I used to narrate this story to friends, until someone remarked that it sounded filmy. I regretted for not having capitalised on the excellent material.
That was twenty-five years ago. The story has remained in my mental vault and I am yet to begin writing the screen play. The piece pulled up “my” story from under the pile of memories. I desperately wanted to jump in and say, “Hey! Listen to this!”
And here I am, finally going public with the prized possession. The “cursed” house, I remember, looked no different from the other houses in the village. But my grandmother insisted that every member of the Pattamaniam’s family was plagued by bad luck.
The story opens at my grandparents’ wedding. A hush descends on the crowd as Valambal, our protagonist and the third daughter-in-law of Pattamani Iyer enters the pandal. As men look on with open admiration, the women folk douse their jealousy by loudly expressing their sympathy. What use was beauty, they ask. It was ten years since the marriage and the poor thing was still barren.
The next major scene is at the Pattamani's house where the post man delivers a telegram. A chorus of wails gets the village rushing to the house. Valambal, they are told, had drowned in the Ganges at Varanasi.
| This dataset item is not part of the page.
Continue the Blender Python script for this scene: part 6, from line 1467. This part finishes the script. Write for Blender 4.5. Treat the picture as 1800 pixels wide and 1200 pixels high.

The young couple, along with the mother-in-law, had left a month earlier, on a pilgrimage to a string of holy places.
Years pass by. In the climax scene, an aged woman in burkha, accompanied by a young man, gets off the train at the desolate station. The woman gives direction to the bullock cart driver and gets it to stop outside the Pattamaniam's house. She gets off the cart, surveys the house and calls out to the son and other family members by name. By the time the old-man emerges at the front door, there is a ring of spectators outside. The woman tells the crowd of the man and his mother's treachery in selling her off to a Pathan.
In the last shot, against the backdrop of blowing wind, the woman in black, picks up a fist full of the Earth and strews it on the door step, muttering a curse on the lot.